- **Description of the task**
Transcribe the listing verbatim. Do not carry over any pictures.

▼

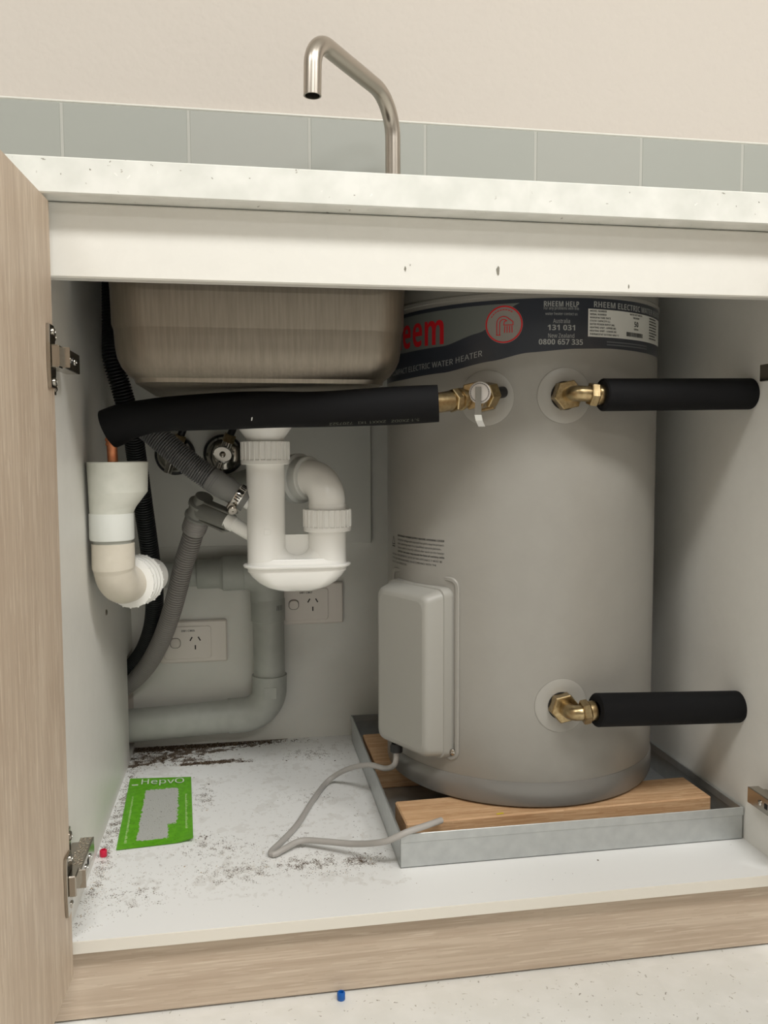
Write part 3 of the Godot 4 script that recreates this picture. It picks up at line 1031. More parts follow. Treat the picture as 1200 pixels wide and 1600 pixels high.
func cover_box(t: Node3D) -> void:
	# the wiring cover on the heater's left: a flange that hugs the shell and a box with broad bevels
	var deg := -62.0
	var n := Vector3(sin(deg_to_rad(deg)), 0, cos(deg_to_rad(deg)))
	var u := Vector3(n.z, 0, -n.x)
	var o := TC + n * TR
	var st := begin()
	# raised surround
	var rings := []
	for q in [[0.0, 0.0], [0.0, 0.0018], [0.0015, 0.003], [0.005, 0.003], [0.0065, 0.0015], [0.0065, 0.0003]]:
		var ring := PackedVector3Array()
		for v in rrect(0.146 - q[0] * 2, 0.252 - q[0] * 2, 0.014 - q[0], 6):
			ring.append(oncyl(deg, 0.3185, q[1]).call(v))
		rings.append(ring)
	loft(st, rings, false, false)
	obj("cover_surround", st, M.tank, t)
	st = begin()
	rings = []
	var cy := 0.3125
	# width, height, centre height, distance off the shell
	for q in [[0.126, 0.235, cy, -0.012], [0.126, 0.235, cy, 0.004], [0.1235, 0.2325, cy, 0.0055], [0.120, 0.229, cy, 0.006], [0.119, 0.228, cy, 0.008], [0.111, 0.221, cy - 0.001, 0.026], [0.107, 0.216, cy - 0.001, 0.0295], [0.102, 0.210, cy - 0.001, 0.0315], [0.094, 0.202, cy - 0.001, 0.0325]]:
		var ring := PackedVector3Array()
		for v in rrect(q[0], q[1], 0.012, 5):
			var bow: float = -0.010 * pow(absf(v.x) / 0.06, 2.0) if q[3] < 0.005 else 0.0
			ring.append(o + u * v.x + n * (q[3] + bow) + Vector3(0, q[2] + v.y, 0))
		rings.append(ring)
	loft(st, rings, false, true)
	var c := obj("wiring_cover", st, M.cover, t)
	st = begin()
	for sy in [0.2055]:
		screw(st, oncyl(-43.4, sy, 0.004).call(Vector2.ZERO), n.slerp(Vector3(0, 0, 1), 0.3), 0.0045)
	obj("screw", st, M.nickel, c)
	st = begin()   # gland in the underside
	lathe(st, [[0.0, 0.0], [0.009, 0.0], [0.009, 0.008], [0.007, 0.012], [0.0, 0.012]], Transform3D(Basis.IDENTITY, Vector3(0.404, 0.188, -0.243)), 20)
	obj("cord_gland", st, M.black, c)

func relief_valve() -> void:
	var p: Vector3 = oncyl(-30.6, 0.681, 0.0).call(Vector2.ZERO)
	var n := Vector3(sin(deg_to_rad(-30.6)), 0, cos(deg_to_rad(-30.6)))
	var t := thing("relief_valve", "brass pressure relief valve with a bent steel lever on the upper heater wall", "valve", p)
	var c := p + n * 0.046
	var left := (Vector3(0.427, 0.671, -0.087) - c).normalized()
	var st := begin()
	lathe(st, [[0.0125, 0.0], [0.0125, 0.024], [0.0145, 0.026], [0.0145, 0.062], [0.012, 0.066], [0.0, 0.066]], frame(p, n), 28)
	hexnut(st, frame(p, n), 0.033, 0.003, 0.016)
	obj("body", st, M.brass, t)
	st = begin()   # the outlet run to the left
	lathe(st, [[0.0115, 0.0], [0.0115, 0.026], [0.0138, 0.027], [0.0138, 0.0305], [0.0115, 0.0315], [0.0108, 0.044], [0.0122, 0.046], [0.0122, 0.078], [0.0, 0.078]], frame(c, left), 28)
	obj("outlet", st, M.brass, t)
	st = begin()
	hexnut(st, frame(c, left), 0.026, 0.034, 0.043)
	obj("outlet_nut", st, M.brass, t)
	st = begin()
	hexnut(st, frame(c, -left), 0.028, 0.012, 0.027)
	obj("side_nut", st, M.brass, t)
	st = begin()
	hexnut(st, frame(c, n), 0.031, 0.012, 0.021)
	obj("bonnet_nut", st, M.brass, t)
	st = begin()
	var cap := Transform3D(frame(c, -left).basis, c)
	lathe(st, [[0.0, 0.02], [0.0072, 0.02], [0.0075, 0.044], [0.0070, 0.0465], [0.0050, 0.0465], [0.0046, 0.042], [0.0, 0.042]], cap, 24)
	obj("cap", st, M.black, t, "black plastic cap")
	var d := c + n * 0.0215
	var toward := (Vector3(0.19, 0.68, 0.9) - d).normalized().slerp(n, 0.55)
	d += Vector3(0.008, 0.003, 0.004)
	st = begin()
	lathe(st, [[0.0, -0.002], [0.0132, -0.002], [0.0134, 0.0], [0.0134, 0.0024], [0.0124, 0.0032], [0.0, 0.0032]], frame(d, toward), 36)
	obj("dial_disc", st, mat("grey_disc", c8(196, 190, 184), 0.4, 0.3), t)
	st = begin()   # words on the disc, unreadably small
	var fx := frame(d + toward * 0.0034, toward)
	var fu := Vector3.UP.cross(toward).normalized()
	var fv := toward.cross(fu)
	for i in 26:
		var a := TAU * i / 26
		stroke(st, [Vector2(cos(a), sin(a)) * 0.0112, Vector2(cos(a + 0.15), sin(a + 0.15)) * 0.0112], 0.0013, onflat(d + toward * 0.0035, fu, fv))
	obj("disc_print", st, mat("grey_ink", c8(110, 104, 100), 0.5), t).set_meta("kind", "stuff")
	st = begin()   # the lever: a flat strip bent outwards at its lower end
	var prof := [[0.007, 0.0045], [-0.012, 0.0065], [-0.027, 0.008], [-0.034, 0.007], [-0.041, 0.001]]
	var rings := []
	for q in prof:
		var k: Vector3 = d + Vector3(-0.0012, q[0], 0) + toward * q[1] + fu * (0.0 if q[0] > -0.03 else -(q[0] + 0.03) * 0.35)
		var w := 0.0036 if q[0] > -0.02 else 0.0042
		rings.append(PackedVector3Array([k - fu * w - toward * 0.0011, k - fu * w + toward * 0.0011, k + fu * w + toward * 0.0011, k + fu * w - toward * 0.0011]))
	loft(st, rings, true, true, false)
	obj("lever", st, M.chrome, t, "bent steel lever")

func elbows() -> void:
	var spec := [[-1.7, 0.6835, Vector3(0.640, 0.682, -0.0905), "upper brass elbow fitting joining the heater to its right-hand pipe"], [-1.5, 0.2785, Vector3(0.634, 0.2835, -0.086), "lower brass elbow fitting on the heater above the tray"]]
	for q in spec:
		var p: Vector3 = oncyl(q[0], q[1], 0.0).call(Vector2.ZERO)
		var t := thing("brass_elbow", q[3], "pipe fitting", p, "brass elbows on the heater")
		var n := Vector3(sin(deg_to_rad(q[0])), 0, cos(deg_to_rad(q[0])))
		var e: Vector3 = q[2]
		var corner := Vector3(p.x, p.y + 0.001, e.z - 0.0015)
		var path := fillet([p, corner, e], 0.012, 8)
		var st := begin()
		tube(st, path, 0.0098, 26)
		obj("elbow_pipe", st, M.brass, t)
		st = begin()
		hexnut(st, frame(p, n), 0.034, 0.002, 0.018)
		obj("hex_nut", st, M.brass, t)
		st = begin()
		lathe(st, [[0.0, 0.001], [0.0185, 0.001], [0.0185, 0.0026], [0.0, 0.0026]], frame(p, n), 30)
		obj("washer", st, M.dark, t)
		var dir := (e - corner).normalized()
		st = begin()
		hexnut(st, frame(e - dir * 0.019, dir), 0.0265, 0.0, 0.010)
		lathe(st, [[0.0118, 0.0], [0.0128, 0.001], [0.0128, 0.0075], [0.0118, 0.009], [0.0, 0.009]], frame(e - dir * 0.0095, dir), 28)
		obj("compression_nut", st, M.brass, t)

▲

- **Answer to this task**
Write part 3 of the Godot 4 script that recreates this picture. It picks up at line 1031. More parts follow. Treat the picture as 1200 pixels wide and 1600 pixels high.
func cover_box(t: Node3D) -> void:
	# the wiring cover on the heater's left: a flange that hugs the shell and a box with broad bevels
	var deg := -62.0
	var n := Vector3(sin(deg_to_rad(deg)), 0, cos(deg_to_rad(deg)))
	var u := Vector3(n.z, 0, -n.x)
	var o := TC + n * TR
	var st := begin()
	# raised surround
	var rings := []
	for q in [[0.0, 0.0], [0.0, 0.0018], [0.0015, 0.003], [0.005, 0.003], [0.0065, 0.0015], [0.0065, 0.0003]]:
		var ring := PackedVector3Array()
		for v in rrect(0.146 - q[0] * 2, 0.252 - q[0] * 2, 0.014 - q[0], 6):
			ring.append(oncyl(deg, 0.3185, q[1]).call(v))
		rings.append(ring)
	loft(st, rings, false, false)
	obj("cover_surround", st, M.tank, t)
	st = begin()
	rings = []
	var cy := 0.3125
	# width, height, centre height, distance off the shell
	for q in [[0.126, 0.235, cy, -0.012], [0.126, 0.235, cy, 0.004], [0.1235, 0.2325, cy, 0.0055], [0.120, 0.229, cy, 0.006], [0.119, 0.228, cy, 0.008], [0.111, 0.221, cy - 0.001, 0.026], [0.107, 0.216, cy - 0.001, 0.0295], [0.102, 0.210, cy - 0.001, 0.0315], [0.094, 0.202, cy - 0.001, 0.0325]]:
		var ring := PackedVector3Array()
		for v in rrect(q[0], q[1], 0.012, 5):
			var bow: float = -0.010 * pow(absf(v.x) / 0.06, 2.0) if q[3] < 0.005 else 0.0
			ring.append(o + u * v.x + n * (q[3] + bow) + Vector3(0, q[2] + v.y, 0))
		rings.append(ring)
	loft(st, rings, false, true)
	var c := obj("wiring_cover", st, M.cover, t)
	st = begin()
	for sy in [0.2055]:
		screw(st, oncyl(-43.4, sy, 0.004).call(Vector2.ZERO), n.slerp(Vector3(0, 0, 1), 0.3), 0.0045)
	obj("screw", st, M.nickel, c)
	st = begin()   # gland in the underside
	lathe(st, [[0.0, 0.0], [0.009, 0.0], [0.009, 0.008], [0.007, 0.012], [0.0, 0.012]], Transform3D(Basis.IDENTITY, Vector3(0.404, 0.188, -0.243)), 20)
	obj("cord_gland", st, M.black, c)

func relief_valve() -> void:
	var p: Vector3 = oncyl(-30.6, 0.681, 0.0).call(Vector2.ZERO)
	var n := Vector3(sin(deg_to_rad(-30.6)), 0, cos(deg_to_rad(-30.6)))
	var t := thing("relief_valve", "brass pressure relief valve with a bent steel lever on the upper heater wall", "valve", p)
	var c := p + n * 0.046
	var left := (Vector3(0.427, 0.671, -0.087) - c).normalized()
	var st := begin()
	lathe(st, [[0.0125, 0.0], [0.0125, 0.024], [0.0145, 0.026], [0.0145, 0.062], [0.012, 0.066], [0.0, 0.066]], frame(p, n), 28)
	hexnut(st, frame(p, n), 0.033, 0.003, 0.016)
	obj("body", st, M.brass, t)
	st = begin()   # the outlet run to the left
	lathe(st, [[0.0115, 0.0], [0.0115, 0.026], [0.0138, 0.027], [0.0138, 0.0305], [0.0115, 0.0315], [0.0108, 0.044], [0.0122, 0.046], [0.0122, 0.078], [0.0, 0.078]], frame(c, left), 28)
	obj("outlet", st, M.brass, t)
	st = begin()
	hexnut(st, frame(c, left), 0.026, 0.034, 0.043)
	obj("outlet_nut", st, M.brass, t)
	st = begin()
	hexnut(st, frame(c, -left), 0.028, 0.012, 0.027)
	obj("side_nut", st, M.brass, t)
	st = begin()
	hexnut(st, frame(c, n), 0.031, 0.012, 0.021)
	obj("bonnet_nut", st, M.brass, t)
	st = begin()
	var cap := Transform3D(frame(c, -left).basis, c)
	lathe(st, [[0.0, 0.02], [0.0072, 0.02], [0.0075, 0.044], [0.0070, 0.0465], [0.0050, 0.0465], [0.0046, 0.042], [0.0, 0.042]], cap, 24)
	obj("cap", st, M.black, t, "black plastic cap")
	var d := c + n * 0.0215
	var toward := (Vector3(0.19, 0.68, 0.9) - d).normalized().slerp(n, 0.55)
	d += Vector3(0.008, 0.003, 0.004)
	st = begin()
	lathe(st, [[0.0, -0.002], [0.0132, -0.002], [0.0134, 0.0], [0.0134, 0.0024], [0.0124, 0.0032], [0.0, 0.0032]], frame(d, toward), 36)
	obj("dial_disc", st, mat("grey_disc", c8(196, 190, 184), 0.4, 0.3), t)
	st = begin()   # words on the disc, unreadably small
	var fx := frame(d + toward * 0.0034, toward)
	var fu := Vector3.UP.cross(toward).normalized()
	var fv := toward.cross(fu)
	for i in 26:
		var a := TAU * i / 26
		stroke(st, [Vector2(cos(a), sin(a)) * 0.0112, Vector2(cos(a + 0.15), sin(a + 0.15)) * 0.0112], 0.0013, onflat(d + toward * 0.0035, fu, fv))
	obj("disc_print", st, mat("grey_ink", c8(110, 104, 100), 0.5), t).set_meta("kind", "stuff")
	st = begin()   # the lever: a flat strip bent outwards at its lower end
	var prof := [[0.007, 0.0045], [-0.012, 0.0065], [-0.027, 0.008], [-0.034, 0.007], [-0.041, 0.001]]
	var rings := []
	for q in prof:
		var k: Vector3 = d + Vector3(-0.0012, q[0], 0) + toward * q[1] + fu * (0.0 if q[0] > -0.03 else -(q[0] + 0.03) * 0.35)
		var w := 0.0036 if q[0] > -0.02 else 0.0042
		rings.append(PackedVector3Array([k - fu * w - toward * 0.0011, k - fu * w + toward * 0.0011, k + fu * w + toward * 0.0011, k + fu * w - toward * 0.0011]))
	loft(st, rings, true, true, false)
	obj("lever", st, M.chrome, t, "bent steel lever")

func elbows() -> void:
	var spec := [[-1.7, 0.6835, Vector3(0.640, 0.682, -0.0905), "upper brass elbow fitting joining the heater to its right-hand pipe"], [-1.5, 0.2785, Vector3(0.634, 0.2835, -0.086), "lower brass elbow fitting on the heater above the tray"]]
	for q in spec:
		var p: Vector3 = oncyl(q[0], q[1], 0.0).call(Vector2.ZERO)
		var t := thing("brass_elbow", q[3], "pipe fitting", p, "brass elbows on the heater")
		var n := Vector3(sin(deg_to_rad(q[0])), 0, cos(deg_to_rad(q[0])))
		var e: Vector3 = q[2]
		var corner := Vector3(p.x, p.y + 0.001, e.z - 0.0015)
		var path := fillet([p, corner, e], 0.012, 8)
		var st := begin()
		tube(st, path, 0.0098, 26)
		obj("elbow_pipe", st, M.brass, t)
		st = begin()
		hexnut(st, frame(p, n), 0.034, 0.002, 0.018)
		obj("hex_nut", st, M.brass, t)
		st = begin()
		lathe(st, [[0.0, 0.001], [0.0185, 0.001], [0.0185, 0.0026], [0.0, 0.0026]], frame(p, n), 30)
		obj("washer", st, M.dark, t)
		var dir := (e - corner).normalized()
		st = begin()
		hexnut(st, frame(e - dir * 0.019, dir), 0.0265, 0.0, 0.010)
		lathe(st, [[0.0118, 0.0], [0.0128, 0.001], [0.0128, 0.0075], [0.0118, 0.009], [0.0, 0.009]], frame(e - dir * 0.0095, dir), 28)
		obj("compression_nut", st, M.brass, t)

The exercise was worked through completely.